From visionary writer/director Harmony Korine, comes a bold new vision of the seasonal American ritual known as spring break — the bacchanalia of bikinis, beach parties and beer bongs that draws hordes of college students to the Florida coast and elsewhere each year.
Brit (Ashley Benson), Faith (Selena Gomez), Candy (Vanessa Hudgens) and Cotty (Rachel Korine) are best friends anxious to cut loose on their own spring break adventure, but they lack sufficient funds. After holding up a restaurant for quick cash, the girls head to the shore in a stolen car for what they discover is the party of a lifetime.
Writer-director Harmony Korine forged an evocative world of low-lifes, lovers and holy fools, gleaning unexpected textures from everyday outcasts whose lives verge on the oddball or surreal. “I never cared so much about making perfect sense; I wanted to make perfect nonsense,” Korine famously quipped. But with Spring Breakers, Korine explodes into bold new terrain with a no-less visionary take on the time-worn tradition of American college kids going wild on spring vacation.

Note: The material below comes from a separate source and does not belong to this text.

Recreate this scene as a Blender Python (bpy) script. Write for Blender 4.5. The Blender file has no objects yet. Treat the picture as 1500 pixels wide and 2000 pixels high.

During the pre-production phase Korine traveled to St. Petersburg, Florida, the second-largest city in the Tampa Bay Area, affectionately known by its denizens as St. Pete, and awash in sunshine for an average of 360 days a year. Located on a peninsula between Tampa Bay and the Gulf of Mexico, it’s considered the dividing line between mainland Florida to the north and metropolitan Tampa to the east.
When it came time to cast Spring Breakers, Korine opted for marquee stars over his usual preference for unknowns and non-professionals. Korine and James Franco had discussed working together for years, on a film about glue-sniffers. He brought in Korine for a section of the project and they shot a short film together in one day. “It was great, I already got along with him, but I think we realized that we worked really well together on set too,” Franco recalls. “One day he said, we’re going to do Spring Breakers together. I’m going to go write it, and I’ll be back.”
James Franco says of his female co-stars. “The actresses are not like their characters — but I think they understood their characters well enough that they could also relax and be natural on set. I thought it was perfect casting because it really gives it that mix of pop culture and independent filmmaking. I had a blast working with all of them and I think they were hungry to be able to do a project like this.”